Rather than letting each coach pick their own campaign timing independently, assign campaign windows by athletic season. Fall sports run their campaign in September or early October, before the season peaks and families are most engaged with that sport. Winter sports run in November or December. Spring sports run in late February or March.

This structure keeps campaigns from overlapping and prevents the situation where three programs are all asking the same families for money in the same two-week window. It also makes planning predictable: coaches know when their window is, and they can prepare accordingly rather than scrambling to set up a campaign on short notice.

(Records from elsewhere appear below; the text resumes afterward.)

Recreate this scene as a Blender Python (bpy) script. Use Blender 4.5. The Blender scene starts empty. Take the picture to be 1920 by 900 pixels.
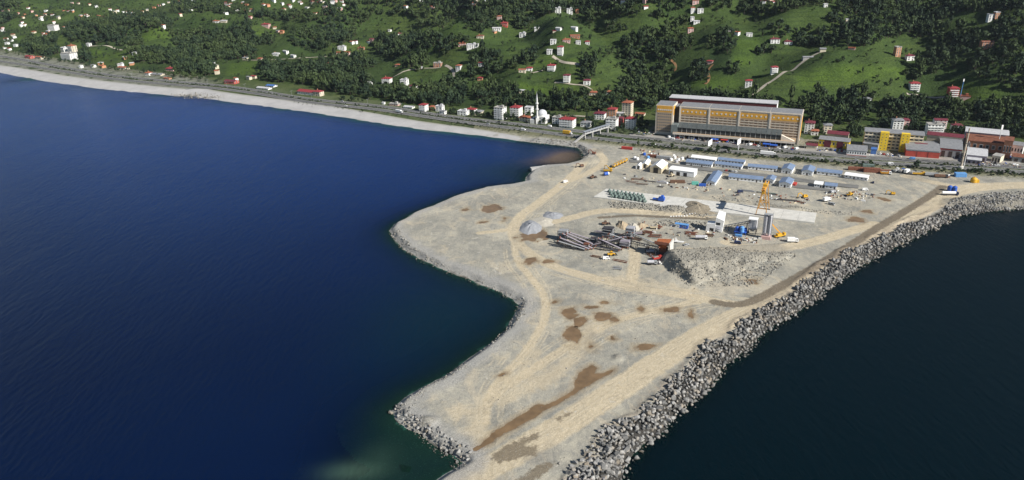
import bpy, math, random
import numpy as np
from mathutils import Matrix, Vector
R = math.radians
random.seed(7); rng = np.random.default_rng(7)
scene = bpy.context.scene
col = scene.collection

# ------------------------------------------------------------------ camera
TH, RO, F, HC = R(24), R(2), 1371.0, 230.0          # pitch, roll, focal length in photo pixels, height
cam_d = bpy.data.cameras.new('camera'); cam = bpy.data.objects.new('camera', cam_d); col.objects.link(cam)
fw = Vector((0, math.cos(TH), -math.sin(TH))); r0 = Vector((1, 0, 0)); u0 = Vector((0, math.sin(TH), math.cos(TH)))
cx = math.cos(RO)*r0 - math.sin(RO)*u0; cy = math.sin(RO)*r0 + math.cos(RO)*u0; cz = -fw
cam.matrix_world = Matrix(((cx.x, cy.x, cz.x, 0), (cx.y, cy.y, cz.y, 0), (cx.z, cy.z, cz.z, HC), (0, 0, 0, 1)))
cam_d.sensor_fit = 'HORIZONTAL'; cam_d.sensor_width = 36; cam_d.lens = 36*F/1920; cam_d.clip_start = 1; cam_d.clip_end = 20000
scene.camera = cam
# ------------------------------------------------------------------ sky, sun, exposure
SUN_AZ, SUN_EL = math.atan2(.8, -.6), R(34)       # azimuth from +Y towards +X
w = bpy.data.worlds.new('World'); scene.world = w; w.use_nodes = True
nt = w.node_tree; nt.nodes.clear()
sky = nt.nodes.new('ShaderNodeTexSky'); sky.sky_type = 'NISHITA'; sky.sun_disc = False
sky.sun_elevation = SUN_EL; sky.sun_rotation = SUN_AZ; sky.altitude = 100; sky.air_density = 1.0; sky.dust_density = .25; sky.ozone_density = 1.5
bg = nt.nodes.new('ShaderNodeBackground'); bg.inputs[1].default_value = .05
wo = nt.nodes.new('ShaderNodeOutputWorld'); nt.links.new(sky.outputs[0], bg.inputs[0]); nt.links.new(bg.outputs[0], wo.inputs[0])
sl = bpy.data.lights.new('sun', 'SUN'); sl.energy = 5.0; sl.angle = R(.5); sl.color = (1, .955, .88)
so = bpy.data.objects.new('sun', sl); col.objects.link(so)
sd_ = Vector((math.sin(SUN_AZ)*math.cos(SUN_EL), math.cos(SUN_AZ)*math.cos(SUN_EL), math.sin(SUN_EL)))
so.rotation_euler = (-sd_).to_track_quat('-Z', 'Y').to_euler(); so.location = (300, -200, 600)
vs = scene.view_settings; vs.view_transform = 'Standard'; vs.look = 'None'; vs.exposure = .62; vs.gamma = 1; vs.use_curve_mapping = False

# ------------------------------------------------------------------ projection between photo pixels and the place
cT, sT, cR, sR = math.cos(TH), math.sin(TH), math.cos(RO), math.sin(RO)
def ray(px, py):
    dx, dy = px-960., py-450.
    a = dx*cR-dy*sR; b = dx*sR+dy*cR
    return a, F*cT-b*sT, -F*sT-b*cT
def G(px, py, z=0.):
    d = ray(px, py); t = (HC-z)/-d[2]
    return d[0]*t, d[1]*t
def P(x, y, z):                                     # place -> pixel (numpy ok)
    zz = z-HC; dep = y*cT-zz*sT; b = -(y*sT+zz*cT); a = x
    a, b = a*F/dep, b*F/dep
    return a*cR+b*sR+960, -a*sR+b*cR+450
def GL(pts, z=0.): return np.array([G(p[0], p[1], z) for p in pts])
# ------------------------------------------------------------------ noise and distance helpers
_tab = np.random.default_rng(3).random((256, 256))
def vn(x, y, s=0):
    x = np.asarray(x, float)+s*17.3; y = np.asarray(y, float)+s*31.7
    xi = np.floor(x).astype(int); yi = np.floor(y).astype(int); fx = x-xi; fy = y-yi
    fx = fx*fx*(3-2*fx); fy = fy*fy*(3-2*fy)
    a = _tab[xi & 255, yi & 255]; b = _tab[(xi+1) & 255, yi & 255]; c = _tab[xi & 255, (yi+1) & 255]; d = _tab[(xi+1) & 255, (yi+1) & 255]
    return (a*(1-fx)+b*fx)*(1-fy)+(c*(1-fx)+d*fx)*fy-.5
def fbm(x, y, o=4, s=0):
    r = 0; a = 1
    for k in range(o): r = r+a*vn(x, y, s+k); x = x*2.03; y = y*2.03; a *= .5
    return r
def dline(x, y, L, closed=False):
    L = np.asarray(L, float); best = np.full(np.shape(x), 1e18); n = len(L)
    for i in range(n if closed else n-1):
        a = L[i]; b = L[(i+1) % n]; e = b-a; l2 = e@e+1e-9
        t = np.clip(((x-a[0])*e[0]+(y-a[1])*e[1])/l2, 0, 1)
        best = np.minimum(best, (x-a[0]-t*e[0])**2+(y-a[1]-t*e[1])**2)
    return np.sqrt(best)
def inside(x, y, L):
    L = np.asarray(L, float); c = np.zeros(np.shape(x), bool); n = len(L)
    for i in range(n):
        (x1, y1), (x2, y2) = L[i], L[(i+1) % n]
        if y1 == y2: continue
        c ^= ((y1 > y) != (y2 > y)) & (x < (x2-x1)*(y-y1)/(y2-y1)+x1)
    return c
def smooth(t): t = np.clip(t, 0, 1); return t*t*(3-2*t)
def chaikin(L, n=2):
    L = np.asarray(L, float)
    for _ in range(n):
        q = L[:-1]*.75+L[1:]*.25; r = L[:-1]*.25+L[1:]*.75
        L = np.vstack([L[:1], np.stack([q, r], 1).reshape(-1, 2), L[-1:]])
    return L
def resample(L, st):
    L = np.asarray(L, float); s = np.r_[0, np.cumsum(np.hypot(*np.diff(L, axis=0).T))]; t = np.arange(0, s[-1], st); return np.stack([np.interp(t, s, L[:, 0]), np.interp(t, s, L[:, 1])], 1)
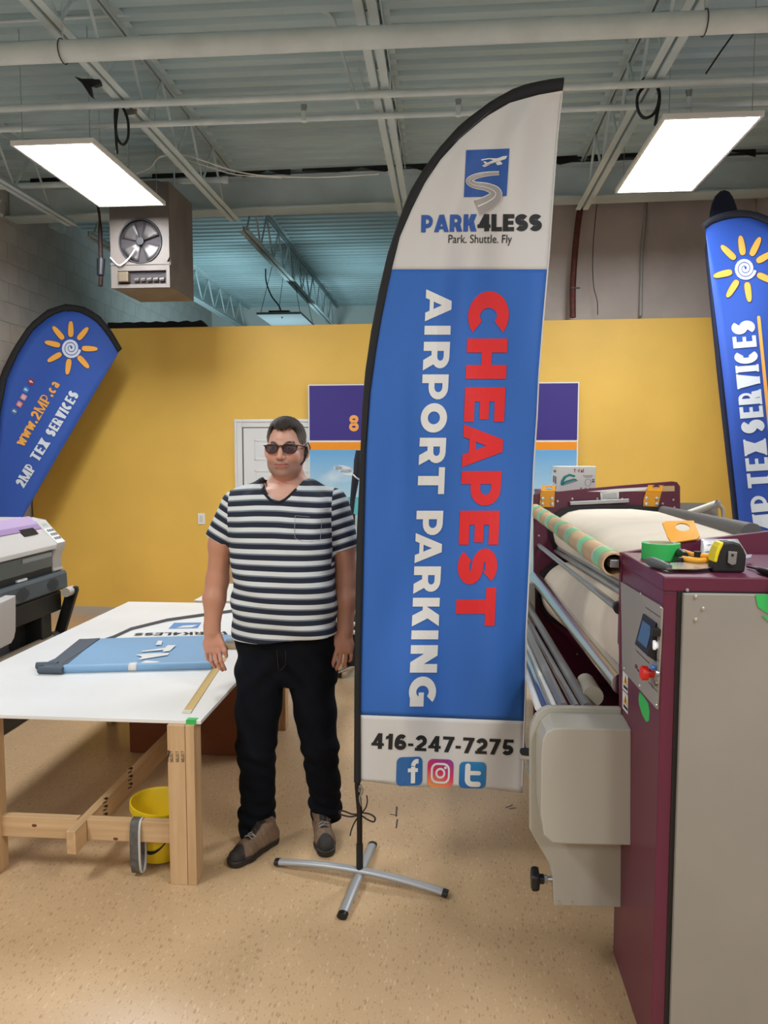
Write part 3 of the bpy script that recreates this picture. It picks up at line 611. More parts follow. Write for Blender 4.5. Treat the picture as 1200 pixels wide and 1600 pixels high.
# CHEAPEST / AIRPORT PARKING run down the flag, letter tops to the right
def down(word, ys, xl, xr, t, h, m, gap=0):
    P = []
    for c, (y0, y1) in zip(word, ys):
        g, _ = glyph(c, t, h)
        X = lambda T, y: ip(y, [a for a, _ in T], [b_ for _, b_ in T])
        P += fit(g, [(X(xl, y0), y0), (X(xl, y1), y1), (X(xr, y1), y1), (X(xr, y0), y0)])
    ink('lettering', P, m, ffl, FS(.0035))
    return P
xl, xr = [(455, 733), (978, 711.5)], [(455, 797), (978, 772.5)]
cheap = [(455, 519), (529, 592), (605, 659), (663, 730), (736, 790), (798, 851), (857, 913), (918, 978)]
down('CHEAPEST', cheap, xl, xr, .29, .25, m_red)
xl, xr = [(452, 666), (1104, 638)], [(452, 706.5), (1104, 680.5)]
down('AIRPORTPARKING', [(452, 502), (509, 523), (534, 579), (585, 624), (630, 676), (684, 727), (730, 772), (798, 836), (833, 880), (885, 928), (934, 979), (985, 999), (1008, 1051), (1057, 1104)], xl, xr, .27, .23, m_pw)
# logo
S2 = FS(.003); S3 = FS(.0045); S4 = FS(.006)
ink('logo_square', [[(725, 308), (791.5, 306), (796, 232), (728.5, 234.5)]], m_pb, ffl, S2, 6)
road = spline([Vector((x, y, w_)) for x, y, w_ in ((780, 270.5, 5), (760, 272, 7), (742, 276, 9), (733, 283, 12), (742, 289, 13), (760, 292, 16), (774, 299, 22), (774, 308, 28), (762, 317, 33), (747, 324, 38))], 5)
def vrib(pts, grow, x0=0, x1=1, cut=1.0):
    out = []; L = []; n = len(pts)
    for i, p in enumerate(pts):
        d = (pts[min(n-1, i+1)]-pts[max(0, i-1)]); d = Vector((d.x, d.y)).normalized(); nn = Vector((-d.y, d.x))
        w_ = p.z*.62+grow; L.append((Vector((p.x, p.y))+nn*w_*(x0-.5), Vector((p.x, p.y))+nn*w_*(x1-.5)))
    for a, c in zip(L, L[1:]): out.append([tuple(a[0]), tuple(c[0]), tuple(c[1]), tuple(a[1])])
    return out
ink('logo_road_outline', vrib(road, 3.2), m_pw, ffl, FS(.005), 5); ink('logo_road', vrib(road, .4), m_pg, ffl, FS(.007), 5); ink('logo_road_stripe', vrib(road[6:], 0, .52, .62), m_pw, ffl, FS(.0085), 5)
pl = [[(793, 243.5), (790, 248.5), (781, 252), (768, 256.5), (757, 261), (753, 259), (760, 255), (772, 249.5), (786, 244)], [(774, 251), (765, 248.6), (752, 251), (752, 249), (764, 247), (776, 247.5), (783, 246.5)], [(781, 251), (785, 255.5), (784, 257), (777, 258), (774, 253.5)], [(761, 258), (756, 254), (755, 252), (758.5, 252.5), (765, 256.5)]]
ink('logo_plane', pl, m_pw, ffl, S3)
g, _ = layout('PARK', .31, .25, gap=.06); ink('lettering', fit(g, [(658, 363), (744.5, 361.5), (745.5, 334.5), (658.5, 336)]), m_pb, ffl, S2)
g, _ = layout('4LESS', .31, .25, gap=.06); ink('lettering', fit(g, [(746, 361.5), (846.5, 361), (847.5, 334.5), (746, 334.5)]), m_pk, ffl, S2)
fp = fontpolys('Park. Shuttle. Fly', .004); ink('lettering', fit(fp, [(700.5, 384), (799.5, 384), (800.5, 366.5), (701, 366.5)]), m_pk, ffl, S2)
g, _ = layout('416-247-7275', .26, .21, gap=.11); ink('lettering', fit(g, [(580, 1169.5), (801, 1180.5), (803.5, 1156), (581, 1145)]), m_pk, ffl, S2)
# social icons
def icon(q, r=.18):
    pts = rrect(0, 0, 1, 1, r); L = lambda p, s: bil(q, .5+(p[0]-.5)*s, .5+(p[1]-.5)*s); out = []
    for a, d in zip(pts, pts[1:]+pts[:1]):
        out.append([L(a, 0), L(a, .34), L(d, .34)])
        for s0, s1 in ((.34, .67), (.67, 1)): out.append([L(a, s0), L(a, s1), L(d, s1), L(d, s0)])
    return out
def iq(polys, q): return [[bil(q, u, v) for u, v in P] for P in polys]
def grad_mat(name, c0, c1, c2=None):
    m = bpy.data.materials.new(name); m.use_nodes = True; nt = m.node_tree; n = nt.nodes; l = nt.links.new; b = n['Principled BSDF']; b.inputs['Roughness'].default_value = .6
    tc = n.new('ShaderNodeTexCoord'); mp = n.new('ShaderNodeVectorMath'); mp.operation = 'DOT_PRODUCT'; mp.inputs[1].default_value = (.35, 0, .65); l(tc.outputs['Generated'], mp.inputs[0])
    ad = n.new('ShaderNodeMath'); ad.inputs[1].default_value = .0; l(mp.outputs['Value'], ad.inputs[0])
    r = n.new('ShaderNodeValToRGB'); e = r.color_ramp.elements; e[0].color = L3(c0); e[1].color = L3(c2 or c1)
    if c2: k = e.new(.5); k.color = L3(c1)
    l(ad.outputs[0], r.inputs['Fac']); l(r.outputs['Color'], b.inputs['Base Color']); return m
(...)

For the case for consolidating further, see The Case for Running One Centralized Campaign Instead of Multiple Small Ones.

If you are running a centralized departmental campaign that covers all sports at once, assign it to the highest-engagement window in your calendar, typically early fall, and build your program-level pages within that single campaign structure.

Build in Lead Time for Every Campaign

One of the most common reasons campaigns underperform is that they are set up and launched in the same week. There is no time to prepare communication, confirm volunteer roles, test the platform, or let families know it is coming.

For each campaign window in your calendar, block out two weeks of preparation time before the launch date. During that period, the coach or campaign lead should confirm the goal, set up the campaign page, draft the launch message and follow-up communications, and identify which students will be involved in outreach.

That preparation window is not overhead. It is what separates campaigns that start strong from campaigns that spend their first week trying to get organized while the clock is already running.

Schedule Reporting Alongside Campaigns

A fundraising calendar should include not just campaign windows but reporting checkpoints. After each campaign closes, schedule time to pull results, document what worked, and share outcomes with both the athletic department and the donor community.

This serves two purposes. Internally, it gives you data to improve next year's campaign: participation rates, average gift size, which communication touchpoints drove the most giving, and how actual results compared to the goal. Externally, it closes the loop with donors and builds the trust that supports future giving.

If you are presenting to district administration at the end of the year, having documented results from each campaign makes that conversation straightforward. You are not summarizing from memory. You are presenting a record. For guidance on structuring that year-end documentation, see Building a Year-End Financial Report for Your Athletic Program.

Protect Campaign Windows From Schedule Creep

Once the calendar is set, guard it. The most common way a fundraising calendar breaks down is that campaigns get pushed, extended, or cancelled because something else comes up. A schedule conflict, a coaching change, a district event that pulls volunteer attention: any of these can knock a campaign off its planned timeline.

Treat campaign windows with the same seriousness as game schedules. If a window shifts, update the calendar immediately and communicate the change to everyone involved. Ad hoc adjustments made without updating the broader plan tend to create exactly the overlap and confusion the calendar was designed to prevent.

The Bottom Line

A fundraising calendar is not a complicated document. It is a one-page plan that maps your campaign windows, preparation periods, and reporting checkpoints across the school year. Programs that build one and stick to it raise more, burn out fewer volunteers, and give coaches the clarity they need to run their programs without fundraising becoming a source of ongoing stress. Build it in August. Revisit it in January. Use it every year.